Exactly repeat the material, dropping only the pictures.

======== DATA

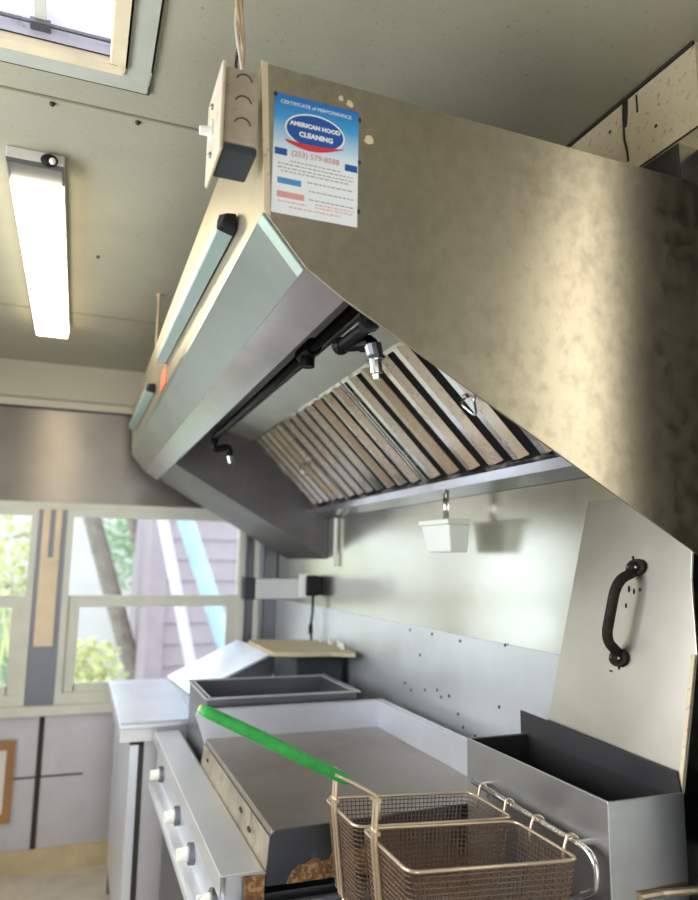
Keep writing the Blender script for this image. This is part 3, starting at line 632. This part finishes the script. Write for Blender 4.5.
# ------------------------------------------------------------------ baskets
def basket(X0, X1, Y0, Y1, zl_, zr, dep, label, hooks, upright_y, handle):
    t = thing('fry_basket', label, 'fry basket', ((X0+X1)/2, (Y0+Y1)/2, zr-dep), 'fry baskets hung on the fryer rail')
    def P(u, v, w):      # u 0..1 left to right, v 0..1 near to far, w 0 rim .. 1 bottom
        in_ = .10*w
        uu = u*(1-.14*w)+.05*w; vv = .5+(v-.5)*(1-in_)
        return Vector((X0+(X1-X0)*uu, Y0+(Y1-Y0)*vv, zl_+(zr-zl_)*u-dep*w))
    c = .10
    def outline(w):
        base = [(0,0),(1,0),(1,1),(0,1)]; out = []; cu = .02/(X1-X0); cv = .02/(Y1-Y0)
        for (u, v), (du, dv) in zip(base, ((1,1),(-1,1),(-1,-1),(1,-1))):
            A_ = (u, v+dv*cv); B_ = (u+du*cu, v)
            if (u, v) in ((1,0),(0,1)): A_, B_ = B_, A_
            for k in range(5):
                tt = k/4; m = ((1-tt)**2*A_[0]+2*tt*(1-tt)*u+tt*tt*B_[0], (1-tt)**2*A_[1]+2*tt*(1-tt)*v+tt*tt*B_[1]); out.append(P(m[0], m[1], w))
        return out
    b = MB().tube(outline(0), .0028, 8, close=True); obj('rim', b, 'rim_wire', t, smooth=True)
    m = MB(); r = .0008; n = 19
    for k in range(1, n+1): m.tube(outline(k/n), r if k < n else .002, 4, close=True)
    nu, nv_ = 36, 20
    for i in range(nu+1):
        u = i/nu
        for v in (0, 1):
            if .03 < u < .97: m.tube([P(u, v, 0), P(u, v, 1)], r, 4)
        if .03 < u < .97: m.tube([P(u, .03, 1), P(u, .97, 1)], r, 4)
    for i in range(nv_+1):
        v = i/nv_
        if .05 < v < .95:
            for u in (0, 1): m.tube([P(u, v, 0), P(u, v, 1)], r, 4)
            m.tube([P(.03, v, 1), P(.97, v, 1)], r, 4)
    obj('wire_mesh', m, 'mesh_wire', t)
    for y in hooks:
        v = (y-Y0)/(Y1-Y0); p = P(1, v, 0); rp = Vector((.772, y, -.4335))
        b = MB().tube(arc([p+Vector((-.002,0,-.02)), p+Vector((.003,0,.006)), (rp+p)/2+Vector((0,0,.016)), rp+Vector((0,0,.0095)), rp+Vector((.0095,0,.002)), rp+Vector((.0085,0,-.014))], 4, .012), .0026, 8)
        obj('hook', b, 'rim_wire', t, smooth=True)
    v = (upright_y-Y0)/(Y1-Y0); top = -.362; w_ = .011
    base0 = P(0, v, 1); rimp = P(0, v, 0); tp = Vector((rimp.x+.002, upright_y, top))
    b = MB()
    for s in (-1.1, -.5, .5, 1.1):
        o_ = Vector((-.005, s*w_*.8, 0)); b.tube([base0+o_, rimp+o_, tp+o_*.8], .0019, 7)
    for zz in (.25, .98): q = rimp*(1-zz)+tp*zz; b.box(q.x-.009, q.x, q.y-.013, q.y+.013, q.z-.003, q.z+.003)
    b.tube(arc([base0+Vector((-.005,-.012,0)), base0+Vector((-.002,-.02,-.012)), base0+Vector((.03,-.03,-.012))], 4, .01), .003, 6)
    obj('upright', b, 'rim_wire', t)
    if handle:
        g0, g1 = ony((347,780), upright_y+.0), ony((201,709), upright_y+.0)
        b = MB()
        for s in (-1, 1):
            o_ = Vector((0, s*.006, 0)); b.tube(arc([tp+o_+Vector((0,0,-.03)), tp+o_+Vector((-.002,0,.003)), g0+o_, g0+(g1-g0)*.1+o_], 6, .015), .003, 8)
        ha_ = obj('handle', b, 'rim_wire', t, smooth=True)
        dv = (g1-g0)
        b = MB().tube([g0-dv*.01, g0+dv*.03, g0+dv*.35, g0+dv*.6+Vector((0,0,.001)), g0+dv*.95, g1], [.006,.0085,.0088,.0095,.0085,.007], 12); gr = obj('grip', b, 'green', ha_, smooth=True, label='green rubber grip')
        b = MB().tube([g1-dv*.02, g1+dv*.012], [.0078,.005], 10); obj('grip_end', b, 'greenend', ha_)
    return t
basket(.464, .752, .975, 1.150, -.427, -.445, .150, 'nearer wire fry basket with long green handle', (1.105, 1.015), 1.09, True)
basket(.457, .758, 1.163, 1.315, -.428, -.445, .140, 'wire fry basket next to the griddle, behind the green handled one', (1.285, 1.195), 1.255, False)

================

• [EXERCISE RESULT]:
Keep writing the Blender script for this image. This is part 3, starting at line 632. This part finishes the script. Write for Blender 4.5.
# ------------------------------------------------------------------ baskets
def basket(X0, X1, Y0, Y1, zl_, zr, dep, label, hooks, upright_y, handle):
    t = thing('fry_basket', label, 'fry basket', ((X0+X1)/2, (Y0+Y1)/2, zr-dep), 'fry baskets hung on the fryer rail')
    def P(u, v, w):      # u 0..1 left to right, v 0..1 near to far, w 0 rim .. 1 bottom
        in_ = .10*w
        uu = u*(1-.14*w)+.05*w; vv = .5+(v-.5)*(1-in_)
        return Vector((X0+(X1-X0)*uu, Y0+(Y1-Y0)*vv, zl_+(zr-zl_)*u-dep*w))
    c = .10
    def outline(w):
        base = [(0,0),(1,0),(1,1),(0,1)]; out = []; cu = .02/(X1-X0); cv = .02/(Y1-Y0)
        for (u, v), (du, dv) in zip(base, ((1,1),(-1,1),(-1,-1),(1,-1))):
            A_ = (u, v+dv*cv); B_ = (u+du*cu, v)
            if (u, v) in ((1,0),(0,1)): A_, B_ = B_, A_
            for k in range(5):
                tt = k/4; m = ((1-tt)**2*A_[0]+2*tt*(1-tt)*u+tt*tt*B_[0], (1-tt)**2*A_[1]+2*tt*(1-tt)*v+tt*tt*B_[1]); out.append(P(m[0], m[1], w))
        return out
    b = MB().tube(outline(0), .0028, 8, close=True); obj('rim', b, 'rim_wire', t, smooth=True)
    m = MB(); r = .0008; n = 19
    for k in range(1, n+1): m.tube(outline(k/n), r if k < n else .002, 4, close=True)
    nu, nv_ = 36, 20
    for i in range(nu+1):
        u = i/nu
        for v in (0, 1):
            if .03 < u < .97: m.tube([P(u, v, 0), P(u, v, 1)], r, 4)
        if .03 < u < .97: m.tube([P(u, .03, 1), P(u, .97, 1)], r, 4)
    for i in range(nv_+1):
        v = i/nv_
        if .05 < v < .95:
            for u in (0, 1): m.tube([P(u, v, 0), P(u, v, 1)], r, 4)
            m.tube([P(.03, v, 1), P(.97, v, 1)], r, 4)
    obj('wire_mesh', m, 'mesh_wire', t)
    for y in hooks:
        v = (y-Y0)/(Y1-Y0); p = P(1, v, 0); rp = Vector((.772, y, -.4335))
        b = MB().tube(arc([p+Vector((-.002,0,-.02)), p+Vector((.003,0,.006)), (rp+p)/2+Vector((0,0,.016)), rp+Vector((0,0,.0095)), rp+Vector((.0095,0,.002)), rp+Vector((.0085,0,-.014))], 4, .012), .0026, 8)
        obj('hook', b, 'rim_wire', t, smooth=True)
    v = (upright_y-Y0)/(Y1-Y0); top = -.362; w_ = .011
    base0 = P(0, v, 1); rimp = P(0, v, 0); tp = Vector((rimp.x+.002, upright_y, top))
    b = MB()
    for s in (-1.1, -.5, .5, 1.1):
        o_ = Vector((-.005, s*w_*.8, 0)); b.tube([base0+o_, rimp+o_, tp+o_*.8], .0019, 7)
    for zz in (.25, .98): q = rimp*(1-zz)+tp*zz; b.box(q.x-.009, q.x, q.y-.013, q.y+.013, q.z-.003, q.z+.003)
    b.tube(arc([base0+Vector((-.005,-.012,0)), base0+Vector((-.002,-.02,-.012)), base0+Vector((.03,-.03,-.012))], 4, .01), .003, 6)
    obj('upright', b, 'rim_wire', t)
    if handle:
        g0, g1 = ony((347,780), upright_y+.0), ony((201,709), upright_y+.0)
        b = MB()
        for s in (-1, 1):
            o_ = Vector((0, s*.006, 0)); b.tube(arc([tp+o_+Vector((0,0,-.03)), tp+o_+Vector((-.002,0,.003)), g0+o_, g0+(g1-g0)*.1+o_], 6, .015), .003, 8)
        ha_ = obj('handle', b, 'rim_wire', t, smooth=True)
        dv = (g1-g0)
        b = MB().tube([g0-dv*.01, g0+dv*.03, g0+dv*.35, g0+dv*.6+Vector((0,0,.001)), g0+dv*.95, g1], [.006,.0085,.0088,.0095,.0085,.007], 12); gr = obj('grip', b, 'green', ha_, smooth=True, label='green rubber grip')
        b = MB().tube([g1-dv*.02, g1+dv*.012], [.0078,.005], 10); obj('grip_end', b, 'greenend', ha_)
    return t
basket(.464, .752, .975, 1.150, -.427, -.445, .150, 'nearer wire fry basket with long green handle', (1.105, 1.015), 1.09, True)
basket(.457, .758, 1.163, 1.315, -.428, -.445, .140, 'wire fry basket next to the griddle, behind the green handled one', (1.285, 1.195), 1.255, False)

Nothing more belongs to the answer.